そして、コック宝は料理を仕上げて店を出る。
店に来られない人もいる
だからコック宝は
可能な限り出前にもこたえる
店に戻り、さらに厨房はあわただしい時間が流れる。
午後9時を過ぎ、営業が終了。
1日の最後にコック宝とお話
「言葉でいくら言っても、味は変わらないからね。お客さんの『美味しい』って言葉が聞けるなら、それだけのためのことをやる。クドーくんは、今日どうだった? 食べてみて」
「本当に、美味しかったです」
「そうか。うれしいよ。良かった」
横浜コック宝第2号「トルーヴィル」稲垣友三郎氏
ここに認定いたします。
ありがとうございました
最後に
「誰も作れない味を作るのが自分というコックの仕事。それが美味しいと言われるのは、一番の幸せだよ」稲垣友三郎(1946~)
―終わり―
店舗情報
トルーヴィル
住所/横浜市南区真金町2-21
電話/045-251-5526
営業時間/11:00~14:00、17:00~22:00
定休日/日曜日、毎月11日、22日
<バックナンバーの記事はこちらから>
洋食の街、横浜の料理人に密着「横浜コック宝」老舗「洋食キムラ」編
mxmさん
2017年10月23日 23時46分
20年以上前お世話になってましたので、懐かしく読ませてもらいました。
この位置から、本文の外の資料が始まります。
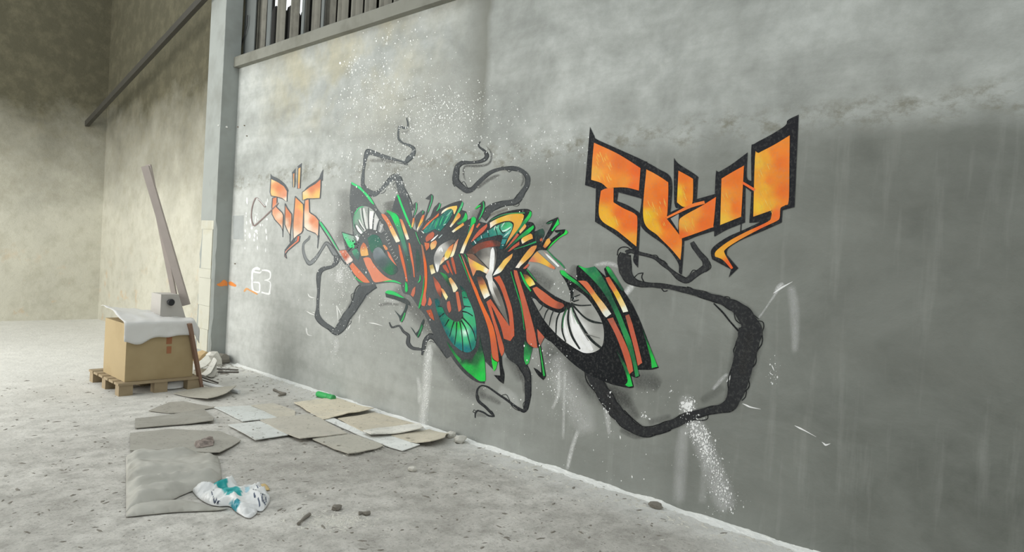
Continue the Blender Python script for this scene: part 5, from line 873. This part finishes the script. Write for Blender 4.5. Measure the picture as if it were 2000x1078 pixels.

あの頃美味しかった味が懐かしい!今再び味わいたくなりました。
amariftさん
2017年10月04日 11時36分
新しい回を更新したら、全てそのリンクも入れて欲しい。基本、古い方から読むものだし。
ポートサイドさん
2015年03月05日 22時53分
ご主人が、永年、誠実にお仕事を続けていらっしゃる由の記事をずっと拝見していって、最後に、「お客さんの『美味しい』って言葉が聞けるなら、 それだけのためのことをやる。 クドーくんは、今日どうだった? 食べてみて」「本当に、美味しかったです」「そうか。うれしいよ。良かった」---この飾らないやりとりに目頭が熱くなりました。そして、最善を尽くしてなお気負うことのない、こんな素敵な方が横浜でご活躍と知り、この街がますます好きになりました。